Uma conversa que se seguiu a um encontro entre os dois nos meses anteriores, que alegadamente se centrou na possibilidade de aliviar as sanções internacionais sobre a Síria em troca da criação de uma zona segura no interior do país onde os refugiados sírios que chegaram à Europa pudessem regressar.
O Le Monde escreve que a conversa não foi desmentida pela primeira-ministra italiana, interrogada sobre o assunto no parlamento, e recorda que, em 2018, Ali Mamlouk, chefe da segurança nacional síria e já sob sanções internacionais, foi recebido em Roma pelo Aise.
Eixo Roma-Damasco para as comunidades cristãs e a ajuda pós-terramoto
O governo Meloni retomou os contactos com as autoridades sírias, em primeiro lugar, sobre questões humanitárias, como a ajuda enviada por via marítima em fevereiro de 2023, na sequência do terramoto que atingiu a Síria e a Turquia.

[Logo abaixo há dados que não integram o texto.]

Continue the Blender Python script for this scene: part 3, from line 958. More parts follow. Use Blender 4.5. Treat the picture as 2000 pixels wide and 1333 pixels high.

Foi a primeira vez que um país da UE o fez desde a eclosão da revolução síria em 2011 e, em todo o caso, nos anos em que o regime de Assad, com o apoio da Rússia e do Irão, continuou a bombardear as zonas controladas pelos rebeldes e a cometer violações dos direitos humanos, tal como denunciado pelas organizações no terreno.
Para além disso, as minorias cristãs do país foram alvo de uma atenção constante, tendo o Vaticano chegado ao ponto de apelar a um abrandamento das sanções internacionais contra Damasco.
A 11 de dezembro, o ministro dos Negócios Estrangeiros, Antonio Tajani, reafirmou que a proteção dos cristãos na Síria continua a ser uma “prioridade” da política externa italiana: uma declaração a contrastar com outras na Europa que aplaudiram a queda de Assad e admitiram uma aproximação ao Hayat Tahrir al-Sham (HTS) e outras facções islamitas que chegaram ao poder.
O equilíbrio entre as declarações simbólicas e a diplomacia de bastidores é uma constante na política internacional e o próprio mundo árabe tem vindo a readmitir progressivamente a Síria de Assad nas suas fileiras para contrariar a influência do Irão na região.
Para já, a Itália alinhou com outros países da UE (Áustria, Alemanha, Suécia e Dinamarca), suspendendo a avaliação dos pedidos de asilo de cidadãos sírios.
Mas o diário francês conclui que Roma ainda está a tentar perceber a sua posição em relação ao governo provisório de HTS, arriscando-se a “perder outra aposta”.